The Bernanke must maintain the size of the Fed’s balance sheet and try to keep interest rates low for a long long time. Why? Housing and Finance sectors not doing well. Remember all those derivatives and bad mortgages all that has to be worked off. The S&P/Case-Shiller home price index of 20 cities fell 3.3% from February 2010, which is the biggest year-over-year decrease since November 2009. Home prices fell 0.2% in February from the prior month on a seasonally adjusted basis and on an unadjusted basis dropped 1.1% from the prior month. The 20-city index fell in February to 139.27, which is dangerously close to its post-bubble low of 139.26 reached in April 2009.
The Commerce Department reported yesterday that new home sales were down 21.9% from the year ago period and that prices fell by 4.9% in the twelve months prior. The National Association of Realtors reported that sales were down 6.3% from the year ago period and that prices also fell 5.9% from the March 2010 period.
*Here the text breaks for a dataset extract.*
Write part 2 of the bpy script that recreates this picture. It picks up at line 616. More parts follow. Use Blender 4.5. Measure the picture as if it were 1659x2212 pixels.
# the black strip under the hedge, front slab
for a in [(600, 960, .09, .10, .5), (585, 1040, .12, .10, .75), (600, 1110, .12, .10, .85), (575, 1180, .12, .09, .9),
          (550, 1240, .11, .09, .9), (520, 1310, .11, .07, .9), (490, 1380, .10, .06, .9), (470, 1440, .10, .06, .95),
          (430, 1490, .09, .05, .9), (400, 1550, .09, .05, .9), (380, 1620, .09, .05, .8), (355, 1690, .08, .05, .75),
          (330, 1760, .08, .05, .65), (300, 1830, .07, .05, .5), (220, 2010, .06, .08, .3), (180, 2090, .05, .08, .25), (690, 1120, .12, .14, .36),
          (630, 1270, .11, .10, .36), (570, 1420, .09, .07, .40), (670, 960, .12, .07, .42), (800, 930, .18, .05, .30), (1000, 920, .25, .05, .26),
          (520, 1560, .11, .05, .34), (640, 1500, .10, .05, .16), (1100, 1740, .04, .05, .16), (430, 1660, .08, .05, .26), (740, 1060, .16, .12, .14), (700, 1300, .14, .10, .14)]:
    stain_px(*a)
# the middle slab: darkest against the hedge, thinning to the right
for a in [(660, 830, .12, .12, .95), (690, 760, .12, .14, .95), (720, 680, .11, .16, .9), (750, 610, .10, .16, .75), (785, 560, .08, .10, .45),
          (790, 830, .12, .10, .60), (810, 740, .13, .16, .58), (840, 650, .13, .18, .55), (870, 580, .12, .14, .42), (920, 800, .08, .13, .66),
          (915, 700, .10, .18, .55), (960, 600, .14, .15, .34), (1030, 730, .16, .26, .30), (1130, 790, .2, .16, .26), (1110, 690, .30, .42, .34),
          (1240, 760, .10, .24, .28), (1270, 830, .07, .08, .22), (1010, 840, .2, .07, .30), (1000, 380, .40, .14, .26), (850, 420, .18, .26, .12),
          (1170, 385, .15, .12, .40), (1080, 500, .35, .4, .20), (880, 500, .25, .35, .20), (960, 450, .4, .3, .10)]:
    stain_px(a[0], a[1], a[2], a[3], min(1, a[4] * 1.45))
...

Creating inflation in the housing market is thought of as the only permanent solution to bailing out the big banks and the economy. So the idea that the Fed is close to a significant increase in interest rates and substantially selling assets is a joke.
And I almost forgot, jobs. No real job creation, initial claims are rising. So they really have no choice but to keep QE going. Then there is the overwhelming debt issue and with current real inflation around 7% foreign creditors are running from bonds. The FED has no choice but to keep POMO going, how else could they fund the 1.5 trillion/yr to keep running government.